Chaitin, Gregory J., The Unknowable, Springer-Verlag, Singapore, 1999.
Gödel discovered incompleteness, Turing discovered uncomputability and Chaitin discovered algorithmic randomness. The book, which can also be used as an introduction to the author's more technical book [The Limits of Mathematics, Springer, Singapore, 1998; MR 98m:68056], presents these three milestone achievements in a clear, understandable, hands-on way (the reader can play with the basic proof using Chaitin's version of LISP (see http://www.cs.auckland.ac.nz/CDMTCS/chaitin/unknowable)).
Reviewed by Cristian Calude
Chaitin, Gregory J., The Unknowable, Springer Series in Discrete Mathematics and Theoretical Computer Science, 1999.

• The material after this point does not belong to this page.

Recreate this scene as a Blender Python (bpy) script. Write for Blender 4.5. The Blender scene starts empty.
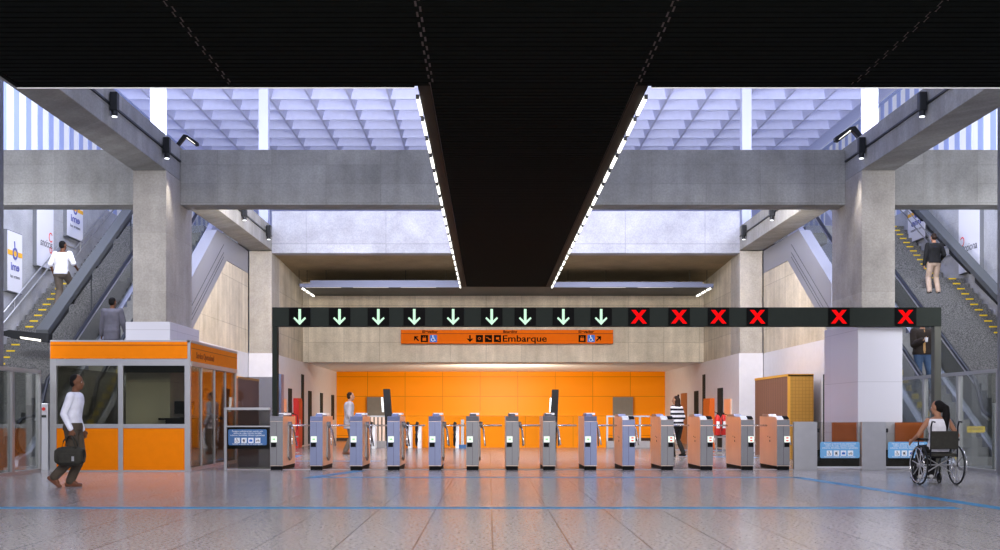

Here's a close look at the limits of epistemology and logic. Of course, Goethe made many deeper and broader remarks on limitations of Reason (represented by Mephistopheles) in his dramatic work, Faust. The author brings together information theory and computability theory in the context of randomness. For example, some unprovable formal statements (say even in mathematics) are true for no reason; they are true by accident or randomness! Unlike physics (perhaps), there can be no ``theory of everything'' in mathematics or formal logic. The author makes good use of the artificial intelligence programming language, LISP; e.g., a LISP run to illustrate Gödel's proof of his first incompleteness theorem. Among the interesting topics presented are: Gödel's proof of his incompleteness theorem, Turing's proof of the unsolvability of the halting problem, a proof that one cannot show that a LISP expression is elegant, and mathematics in the Third Millennium. The ideas presented here are sufficiently simple that it is suprising to me that Erdös, Gödel or Shannon didn't come up with them earlier!